Ragam bahasa berdasarkan sikap penutur dipengaruhi oleh sikap terhadap lawan bicaranya atau sikap bahasa tulisan dari penulis terhadap audiensnya. Ragam pemakaian bahasa ini ada 3 sikap, yaitu resmi, akrab, dan santai. Kedudukan lawan bicara atau pembaca juga mempengaruhi sikapnya. Hal ini dapat dilihat dari perbedaan ragam bahasa yang digunakan, seperti: pembicaraan di depan umum;

pembicaraan dengan orang yang dihormati, pembicaraan resmi,

pembicaraan pribadi, dan pemicaraan biasa atau obrolan.


Ragam bahasa juga ada baku dan tak baku. Bahasa baku dipakai dalam kegiatan resmi (informal), seperti percakapan dalam seminar ilmiyah. Bahasa formal (resmi) berguna sebagai alat komunikasi antar tutor dan anggota, dan sebaliknya. Keduanya menggunakan bahasa baku.

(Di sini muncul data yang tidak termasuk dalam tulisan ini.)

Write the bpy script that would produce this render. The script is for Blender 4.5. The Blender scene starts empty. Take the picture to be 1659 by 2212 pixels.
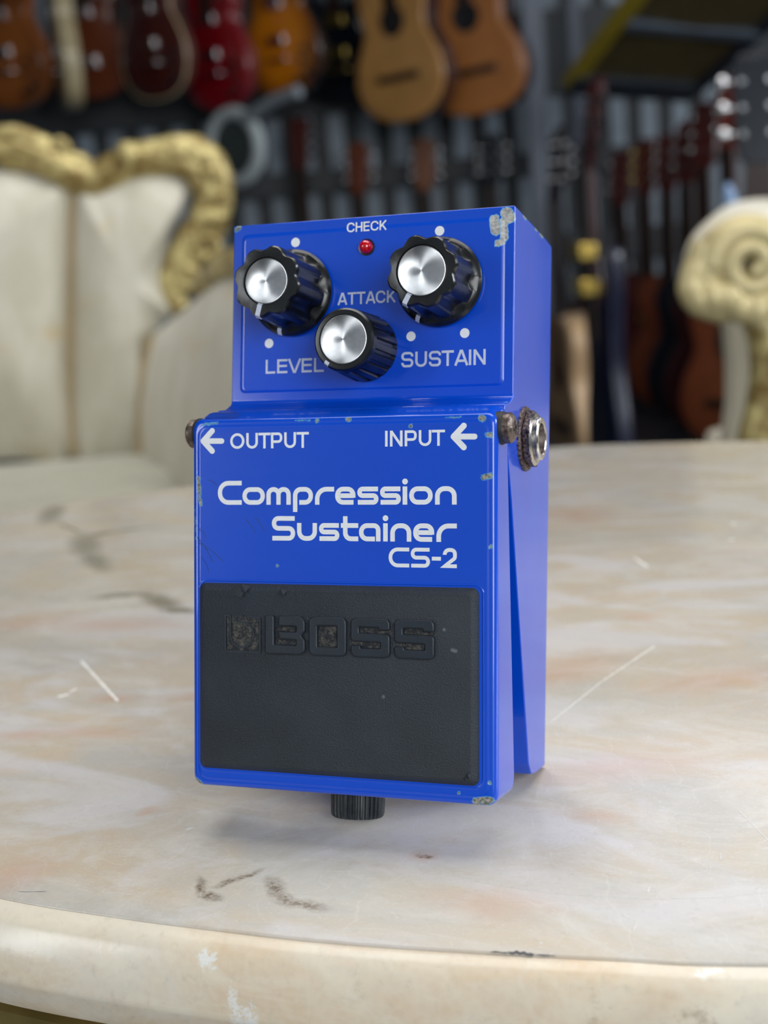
import bpy, bmesh, math, random
from mathutils import Vector, Matrix
R_ = math.radians
PI = math.pi
rnd = random.Random(4)
scene = bpy.context.scene
COL = scene.collection

# ------------------------------------------------------------ camera numbers
CAM = Vector((0.11335, -0.31253, 0.79970))
CR = Vector((0.9419955763, 0.3258415463, -0.0804464256))      # camera right
CU = Vector((-0.0009606264, 0.2423077938, 0.9701989540))      # camera up
CB = Vector((0.3356239136, -0.9138458438, 0.2285658819))      # camera back
FPX = 3030.0
TABLE_Z = 0.657
FW = Vector((-CB.x, -CB.y, 0)).normalized()                    # level heading of the view
RT = Vector((FW.y, -FW.x, 0))                                  # level right of the view
YAW = math.atan2(RT.y, RT.x)


def at(px, py, d):
    """world point seen at a photograph position, d metres ahead of the camera"""
    v = CR * ((px - 829.5) / FPX) - CU * ((py - 1106) / FPX) - CB
    return CAM + v * (d / v.dot(FW))


# ------------------------------------------------------------ object helpers
def link(o, parent=None):
    COL.objects.link(o)
    if parent is not None:
        o.parent = parent
    return o


def tag(o, label=None, cat=None, group=None, kind=None):
    if label: o['label'] = label
    if cat: o['category'] = cat
    if group: o['group'] = group
    if kind: o['kind'] = kind
    return o


def thing(name, label, cat, loc=(0, 0, 0), rot=(0, 0, 0), group=None):
    o = bpy.data.objects.new(name, None)
    o.empty_display_size = 0.02
    o.location = loc
    o.rotation_euler = rot
    link(o)
    return tag(o, label, cat, group)


def mesh_obj(name, bm, mats, parent=None, angle=35, recalc=True, bevel=None):
    if recalc:
        bmesh.ops.recalc_face_normals(bm, faces=bm.faces)
    me = bpy.data.meshes.new(name)
    bm.to_mesh(me)
    bm.free()
    for p in me.polygons:
        p.use_smooth = True
    me.set_sharp_from_angle(angle=R_(angle))
    if not isinstance(mats, (list, tuple)):
        mats = [mats]
    for m in mats:
        me.materials.append(m)
    o = bpy.data.objects.new(name, me)
    if bevel:
        b = o.modifiers.new('bevel', 'BEVEL')
        b.width = bevel[0]
        b.segments = bevel[1]
        b.limit_method = 'ANGLE'
        b.angle_limit = R_(28)
        b.harden_normals = False
    return link(o, parent)


def dup(root, loc=None, rot=None, label=None, group=None):
    r = root.copy()
    COL.objects.link(r)
    if loc is not None: r.location = loc
    if rot is not None: r.rotation_euler = rot
    if label: r['label'] = label
    if group: r['group'] = group
    for ch in list(root.children):
        c = ch.copy(); COL.objects.link(c); c.parent = r
        for g in list(ch.children):
            d = g.copy(); COL.objects.link(d); d.parent = c
    return r


def loft(bm, loops, cap0=True, cap1=True, closed=True, mat=0, capmat=None):
    """loops: list of equally long point lists"""
    vs = [[bm.verts.new(p) for p in lp] for lp in loops]
    n = len(vs[0])
    for a, b in zip(vs[:-1], vs[1:]):
        for i in range(n if closed else n - 1):
            j = (i + 1) % n
            try:
                f = bm.faces.new((a[i], a[j], b[j], b[i])); f.material_index = mat
            except ValueError:
                pass
    for flag, lp in ((cap0, vs[0]), (cap1, vs[-1])):
        if flag:
            try:
                f = bm.faces.new(lp); f.material_index = mat if capmat is None else capmat
            except ValueError:
                pass
    return vs


def circ(r, n, c=(0, 0, 0), ax=(1, 0, 0), ay=(0, 1, 0), a0=0.0):
    c, ax, ay = Vector(c), Vector(ax), Vector(ay)
    return [c + ax * (r * math.cos(a0 + 2 * PI * i / n)) + ay * (r * math.sin(a0 + 2 * PI * i / n)) for i in range(n)]


def lathe(bm, prof, n=32, o=(0, 0, 0), ax=(1, 0, 0), ay=(0, 1, 0), az=(0, 0, 1), mat=0, cap0=True, cap1=True):
    o, az = Vector(o), Vector(az)
    return loft(bm, [circ(max(r, 1e-6), n, o + az * h, ax, ay) for r, h in prof], cap0, cap1, mat=mat)


def box(bm, x0, x1, y0, y1, z0, z1, M=None, mat=0):
    pts = [Vector(p) for p in ((x0, y0, z0), (x1, y0, z0), (x1, y1, z0), (x0, y1, z0), (x0, y0, z1), (x1, y0, z1), (x1, y1, z1), (x0, y1, z1))]
    if M is not None:
        pts = [M @ p for p in pts]
    v = [bm.verts.new(p) for p in pts]
    for f in ((0, 3, 2, 1), (4, 5, 6, 7), (0, 1, 5, 4), (1, 2, 6, 5), (2, 3, 7, 6), (3, 0, 4, 7)):
        bm.faces.new([v[i] for i in f]).material_index = mat


def ball(bm, c, r, n=12, mat=0, sc=(1, 1, 1)):
    c = Vector(c)
    lps = []
    for k in range(1, n):
        t = PI * k / n
        lps.append([c + Vector((r * math.sin(t) * math.cos(2 * PI * i / (2 * n)) * sc[0], r * math.sin(t) * math.sin(2 * PI * i / (2 * n)) * sc[1], -r * math.cos(t) * sc[2])) for i in range(2 * n)])
    loft(bm, lps, mat=mat)


def smooth_path(pts, n=8, closed=False):
    P = [Vector(p) for p in pts]
    out = []
    m = len(P)
    for i in range(m if closed else m - 1):
        if closed:
            a, b, c, d = P[(i - 1) % m], P[i], P[(i + 1) % m], P[(i + 2) % m]
        else:
            a, b, c, d = P[max(i - 1, 0)], P[i], P[i + 1], P[min(i + 2, m - 1)]
        for k in range(n):
            t = k / n
            out.append(0.5 * ((2 * b) + (c - a) * t + (2 * a - 5 * b + 4 * c - d) * t * t + (3 * b - a - 3 * c + d) * t ** 3))
    if not closed:
        out.append(P[-1])
    return out


def tube(bm, pts, rad, n=12, flat=1.0, mat=0, up=Vector((0, 1, 0))):
    """swept tube; rad number or list; flat scales along `up`"""
    pts = [Vector(p) for p in pts]
    m = len(pts)
    lps = []
    for i, p in enumerate(pts):
        t = (pts[min(i + 1, m - 1)] - pts[max(i - 1, 0)])
        if t.length < 1e-9: t = Vector((0, 0, 1))
        t.normalize()
        s = t.cross(up)
        if s.length < 1e-4: s = t.cross(Vector((1, 0, 0)))
        s.normalize()
        w = s.cross(t).normalized()
        r = rad[min(i, len(rad) - 1)] if isinstance(rad, (list, tuple)) else rad
        lps.append([p + s * (r * math.cos(2 * PI * k / n)) + w * (r * flat * math.sin(2 * PI * k / n)) for k in range(n)])
    loft(bm, lps, mat=mat)


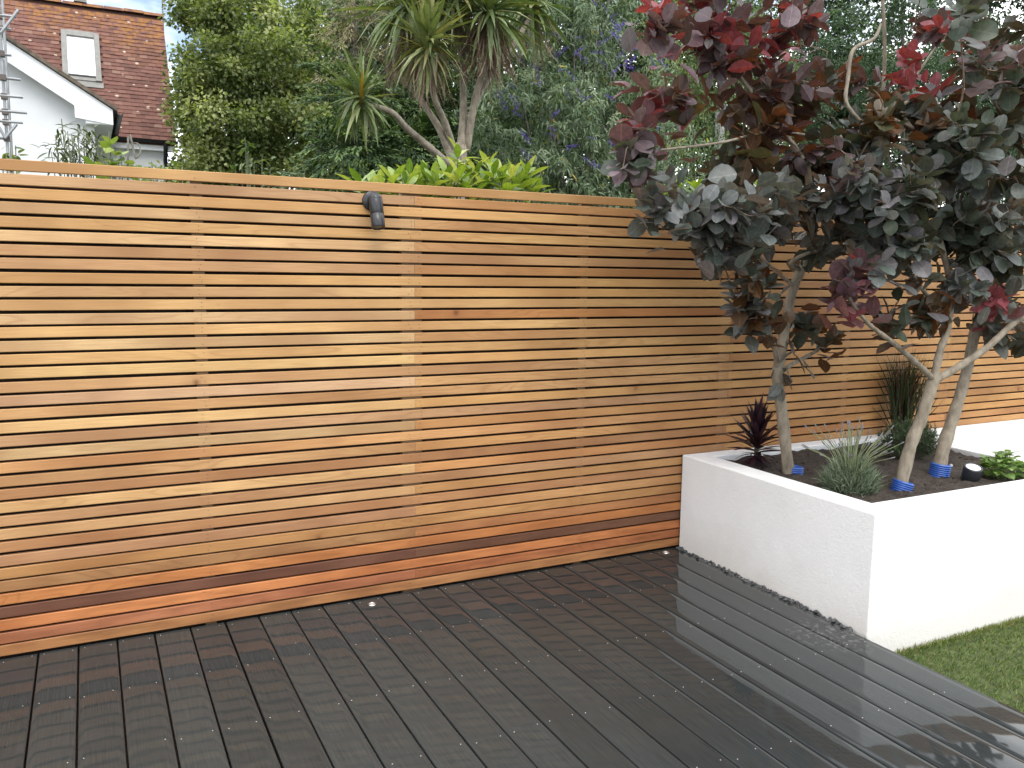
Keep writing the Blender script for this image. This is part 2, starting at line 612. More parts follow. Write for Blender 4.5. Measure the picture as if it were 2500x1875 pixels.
# ------------------------------------------------------------------ ground, lawn, deck
mb = MB()
mb.add([(-900, -900, -0.2), (900, -900, -0.2), (900, 900, -0.2), (-900, 900, -0.2)], [(0, 1, 2, 3)])
o = mb.build('ground', MAT['ground'])
o['kind'] = 'structure'

DW = 0.14566
DX0 = -0.24609
deck = struct_empty('deck')
n_left, n_right = -26, 22
prof = [(-0.0696, -0.022), (-0.0696, -0.0035), (-0.0687, -0.0012), (-0.0655, -0.0003), (-0.045, 0.0), (0.0, 0.00025),
        (0.045, 0.0), (0.0655, -0.0003), (0.0687, -0.0012), (0.0696, -0.0035), (0.0696, -0.022)]
for i in range(n_left, n_right):
    xc = DX0 + (i + 0.5) * DW + R.uniform(-0.0006, 0.0006)
    w = 1.0 if i < n_right - 1 else 0.97
    dz = R.uniform(-0.0006, 0.0004)
    tilt = R.uniform(-0.0022, 0.0022)
    ys = [-0.004 + R.uniform(-0.002, 0), -0.7, -1.4, -2.1, -3.0, -6.4]
    wob = [R.uniform(-0.0004, 0.0004) for _ in ys]
    V, F = [], []
    k = len(prof)
    for y, wz in zip(ys, wob):
        V += [(xc + px * w - (0.002 if i == n_right - 1 else 0), y, pz + dz + px * tilt + wz) for px, pz in prof]
    for s in range(len(ys) - 1):
        F += [(s * k + j, (s + 1) * k + j, (s + 1) * k + j + 1, s * k + j + 1) for j in range(k - 1)]
    mb = MB()
    mb.add(V, F, True)
    mb.add(V[:k], [tuple(range(k))])
    mb.add(V[-k:], [tuple(range(k))[::-1]])
    mb.build('plank', MAT['deck'], deck)
mb = MB()
mb.box((2.9455, -6.4, -0.14), (2.966, -0.004, -0.0008))
o = mb.build('edge_trim', MAT['deck'], deck)
mb = MB()
mb.box((DX0 + n_left * DW, -6.4, -0.12), (2.94, -0.005, -0.045))
mb.build('joist_frame', MAT['back'], deck)
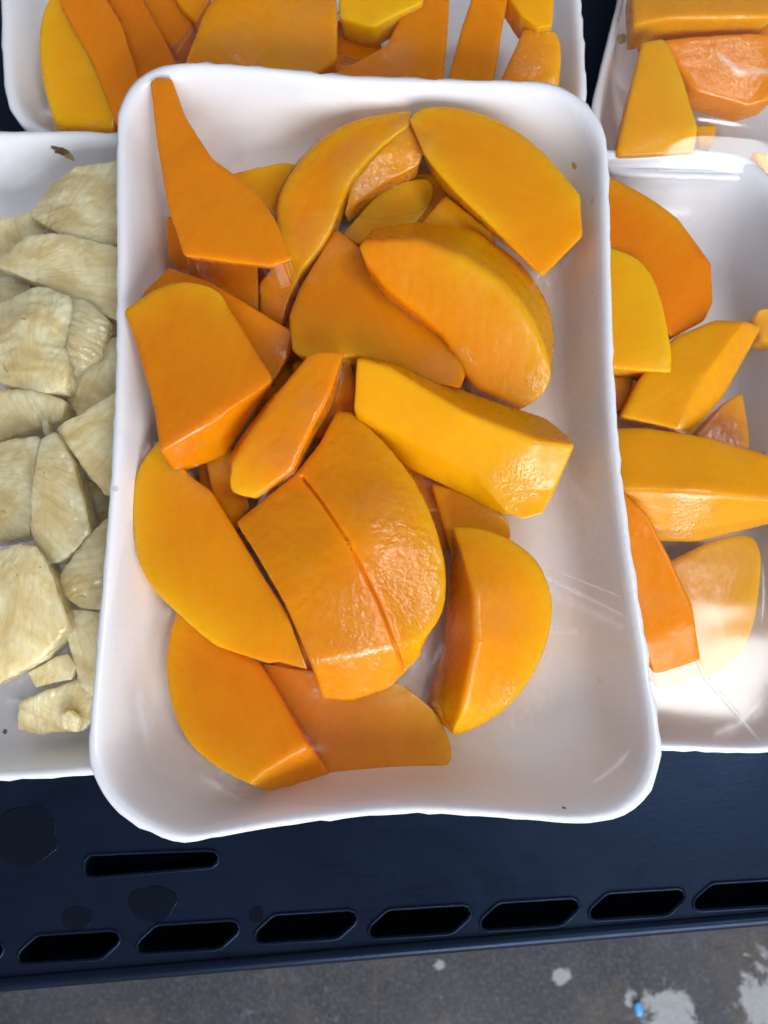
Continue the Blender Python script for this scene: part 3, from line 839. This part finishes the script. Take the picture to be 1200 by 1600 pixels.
piece(P_, 'crumpled brownish pineapple piece with torn fibres in the left tray', [(-20, 480, 33), (60, 448, 35), (110, 460, 36), (105, 585, 38), (100, 612, 36), (62, 618, 35), (-20, 590, 33)], th=13, dome=4, **dict(kw, rough=1.3, fibre=0.6))
piece(P_, 'small torn pineapple flap leaning on the crumpled piece', [(108, 462, 36), (132, 466, 36), (172, 502, 34), (160, 558, 32), (112, 590, 33), (104, 540, 37)], th=10, dome=2, **dict(kw, rough=1.1, fibre=0.6))
piece(P_, 'shaded brown pineapple piece against the middle tray in the left tray', [(100, 620, 28), (115, 580, 30), (175, 525, 31), (215, 520, 30), (215, 620, 28), (130, 665, 27)], th=10, **kw)
piece(P_, 'pale flat pineapple piece at the left edge above the sharp wedge', [(-20, 605, 33), (55, 610, 35), (100, 625, 34), (98, 655, 33), (70, 665, 33), (-20, 695, 31)], th=11, **kw)
piece(P_, 'thin torn pineapple strand hanging below the flat piece', [(62, 655, 36), (74, 656, 36), (77, 680, 35), (70, 682, 35)], th=3, **kw)
piece(P_, 'smooth triangular pineapple wedge with one dark pit in the left tray', [(84, 668, 36), (215, 590, 36), (215, 775, 33), (165, 775, 32), (140, 745, 35)], th=13, **dict(kw, rough=0.3))
piece(P_, 'yellowish pineapple block at the left edge of the left tray', [(-30, 695, 35), (62, 680, 38), (52, 740, 37), (46, 838, 34), (-30, 852, 33)], th=12, **kw)
piece(P_, 'broad fan-shaped pineapple chunk with fibres in the left tray', [(62, 682, 39), (85, 672, 39), (112, 720, 38), (142, 830, 35), (102, 872, 33), (66, 876, 33), (46, 822, 36), (52, 740, 39)], 'ccccsscc', th=14, dome=2, **kw)
piece(P_, 'dark pineapple piece deep between fan-shaped chunk and middle tray', [(120, 740, 25), (200, 770, 25), (200, 830, 25), (135, 830, 25)], th=9, **kw)
piece(P_, 'rounded tan pineapple piece right of the fan-shaped chunk', [(90, 908, 32), (140, 832, 34), (205, 780, 33), (205, 950, 31), (130, 952, 31), (108, 942, 32)], 'csсccc'.replace('с', 'c'), th=12, dome=3, **kw)
piece(P_, 'large white-yellow pineapple chunk at the lower left edge of the photo', [(-30, 862, 36), (30, 848, 38), (55, 852, 38), (80, 895, 38), (108, 982, 36), (62, 1032, 34), (-30, 1082, 31)], th=14, dome=3, **kw)
piece(P_, 'pale upright pineapple piece against the middle tray near the front', [(102, 952, 31), (175, 955, 30), (165, 1110, 27), (120, 1070, 28), (105, 1000, 30)], th=11, **kw)
piece(P_, 'stringy yellow pineapple scrap above the front piece of the left tray', [(40, 1052, 27), (105, 1020, 29), (118, 1040, 29), (110, 1062, 28), (55, 1075, 26)], th=7, **kw)
piece(P_, 'flat stringy pineapple piece at the front of the left tray', [(30, 1098, 24), (70, 1080, 26), (135, 1058, 27), (150, 1120, 24), (130, 1142, 21), (60, 1148, 20), (26, 1140, 20)], th=9, **kw)
piece(P_, 'tiny pale yellow pineapple crumb on the front piece of the left tray', [(92, 1120, 28), (106, 1108, 29), (122, 1122, 28), (120, 1144, 26), (98, 1138, 26)], th=4, dome=1, **dict(kw, rough=0.5))


# ------------------------------------------------------------------ cling film over each tray
def film(tray, label, sag=2.2, creases=(), rings=80, nf=300, wrinkle=0.10, cap=99.0, humps=(), cling=None, veil=0.0, mat=None):
    rim = tray['rim']
    idx = np.linspace(0, len(rim), nf, endpoint=False)
    full = np.vstack([rim, rim[:1]])
    R_ = np.stack([np.interp(idx, np.arange(len(full)), full[:, k]) for k in range(3)], 1)
    R_[:, 2] += 0.00025
    cx, cy = tray['c']
    cloud = np.vstack([p[::7] for p in tray['pts']])
    bmh = bmesh.new()
    for p in cloud: bmh.verts.new(p)
    for p in R_[::2]: bmh.verts.new(p)
    bmesh.ops.convex_hull(bmh, input=bmh.verts[:])
    bmh.normal_update()
    top = [f for f in bmh.faces if f.normal.z > 0.02]
    vs_ = [tuple(v.co) for v in bmh.verts]
    bmh.verts.index_update()
    tree = BVHTree.FromPolygons(vs_, [[v.index for v in f.verts] for f in top])
    bmh.free()
    us = [1 - (k / rings) for k in range(rings)]
    us = [0.985] + [u * 0.98 for u in us[:-1]]
    nr_ = len(us)
    X = np.empty((nr_, nf)); Y = np.empty((nr_, nf)); Z = np.empty((nr_, nf)); E = np.empty((nr_, nf))
    for j, u in enumerate(us):
        for i, (x, y, z) in enumerate(R_):
            px, py = cx + (x - cx) * u, cy + (y - cy) * u
            hit = tree.ray_cast(Vector((px, py, 0.2)), Vector((0, 0, -1)))
            hz = hit[0].z if hit[0] else z
            if hz > z: hz = min(hz, z + cap * MM * (1 - math.exp(-(hz - z) / (cap * MM))))
            edge = min(1.0, (1 - u) / 0.36)
            hz -= sag * MM * edge * edge * (3 - 2 * edge)
            for hp, hh, hw_ in humps:
                hz += hh * MM * math.exp(-((px - hp.x) ** 2 + (py - hp.y) ** 2) / (hw_ * MM) ** 2) * min(1.0, (1 - u) / 0.12)
            X[j, i], Y[j, i], Z[j, i], E[j, i] = px, py, hz, edge
    if cling is not None:
        # the film clings to the tops of the fruit and spans the gaps like a taut skin
        vv, ff = [], []
        for o in tray['objs']:
            me = o.data
            q = np.empty(len(me.vertices) * 3); me.vertices.foreach_get('co', q)
            base = len(vv)
            vv.extend((q.reshape(-1, 3) + np.array(o.location)).tolist())
            ff.extend([[base + k for k in p.vertices] for p in me.polygons])
        ft = BVHTree.FromPolygons(vv, ff)
        fix = np.zeros((nr_, nf), bool); fix[0] = True
        for j in range(1, nr_):
            for i in range(nf):
                h = ft.ray_cast(Vector((X[j, i], Y[j, i], 0.2)), Vector((0, 0, -1)))
                if h[0] is not None and h[0].z > tray['z'] - cling * MM:
                    Z[j, i] = h[0].z - 0.0005; fix[j, i] = True
        free = ~fix
        for it in range(400):
            up = np.vstack([Z[:1], Z[:-1]]); dn = np.vstack([Z[1:], np.full((1, nf), Z[-1].mean())])
            A = (np.roll(Z, 1, 1) + np.roll(Z, -1, 1) + up + dn) / 4
            Z[free] = A[free]
        soft = Z.copy()
        for it in range(20):
            soft[1:-1] = (np.roll(soft, 1, 1) + np.roll(soft, -1, 1))[1:-1] / 4 + (soft[:-2] + soft[2:]) / 4
        Z = np.where(free, soft, Z)
    segs = [(at(*a), at(*b), h, w, fo) for a, b, h, w, fo in creases]
    F = np.full((nr_, nf), veil)
    for a, b, h, w, fo in segs:
        ax, ay = b.x - a.x, b.y - a.y
        t = np.clip(((X - a.x) * ax + (Y - a.y) * ay) / (ax * ax + ay * ay), 0, 1)
        d = np.hypot(X - a.x - ax * t, Y - a.y - ay * t) / (w * MM)
        g = np.exp(-d * d) * np.clip(4 * np.minimum(t, 1 - t) + 0.25, 0, 1)
        Z += h * MM * g
        F = np.maximum(F, fo * g)
    bm = bmesh.new()
    lay = []
    org = tray['org']
    for j in range(nr_):
        lay.append([bm.verts.new((X[j, i] - org.x, Y[j, i] - org.y, Z[j, i] - org.z + wrinkle * MM * E[j, i] * noise.noise(Vector((X[j, i] * 60, Y[j, i] * 160, 4.0))))) for i in range(nf)])
    for A, B in zip(lay, lay[1:]):
        for i in range(nf):
            bm.faces.new((A[i], A[(i + 1) % nf], B[(i + 1) % nf], B[i]))
    bm.faces.new(lay[-1])
    if cling is None:
        inner = [v for r in lay[2:] for v in r]
        for q in range(2): bmesh.ops.smooth_vert(bm, verts=inner, factor=0.5, use_axis_z=True)
    bmesh.ops.recalc_face_normals(bm, faces=bm.faces[:])
    me = bpy.data.meshes.new('cling_film'); bm.to_mesh(me); bm.free(); smooth(me)
    me.attributes.new('fold', 'FLOAT', 'POINT').data.foreach_set('value', F.ravel().astype(np.float32))
    o = link('cling_film', me, mat or FILM, tray['obj'])
    o['label'] = label
    return o


FOLD = Mat('gathered_film')
FOLD.t.nodes.remove(FOLD.b)
_tr = FOLD.n('ShaderNodeBsdfTransparent')
_df = FOLD.n('ShaderNodeBsdfDiffuse'); _df.inputs['Color'].default_value = (0.92, 0.92, 0.95, 1)
_gl = FOLD.n('ShaderNodeBsdfGlossy'); _gl.inputs['Roughness'].default_value = 0.25
_m1 = FOLD.n('ShaderNodeMixShader'); _m1.inputs[0].default_value = 0.25
FOLD.l(_df.outputs[0], _m1.inputs[1]); FOLD.l(_gl.outputs[0], _m1.inputs[2])
_m2 = FOLD.n('ShaderNodeMixShader')
_at = FOLD.n('ShaderNodeAttribute', attribute_name='fold')
FOLD.l(_at.outputs['Fac'], _m2.inputs[0]); FOLD.l(_tr.outputs[0], _m2.inputs[1]); FOLD.l(_m1.outputs[0], _m2.inputs[2])
FOLD.l(_m2.outputs[0], FOLD.out.inputs['Surface'])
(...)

Pembicaraan bahasa tak baku dipakai dalam kegiatan tidak resmi (nonformal), seperti percakapan sehari-hari. Bahasa non formal (tak resmi) berguna sebagai alat komunikasi antar sahabat, antar rekan kerja, dan keduanya digolongkan dalam ragam bahasa tidak baku.


Ragam bahasa menurut pokok persoalan atau bidang pemakaian dalam kehidupan sehari-hari di masyarakat menggunakan ragam bahasa yang berbeda. Hal ini dipengaruhi dari lingkungan, agama, dan profesi masing-masing penutur.


Perbedaan itu tampak jelas dalam pemilihan atau penggunaan kata-kata, istilah, dan ungkapan khusus yang digunakan pada bidang tertentu. Seperti istilah dalam bidang kedokteran, hanya dapat dimengerti oleh kalangan dokter dan orang-orang tertentu. Pemilihan kata tersebut disesuaikan dengan kebutuhan bidang pemakaiannya.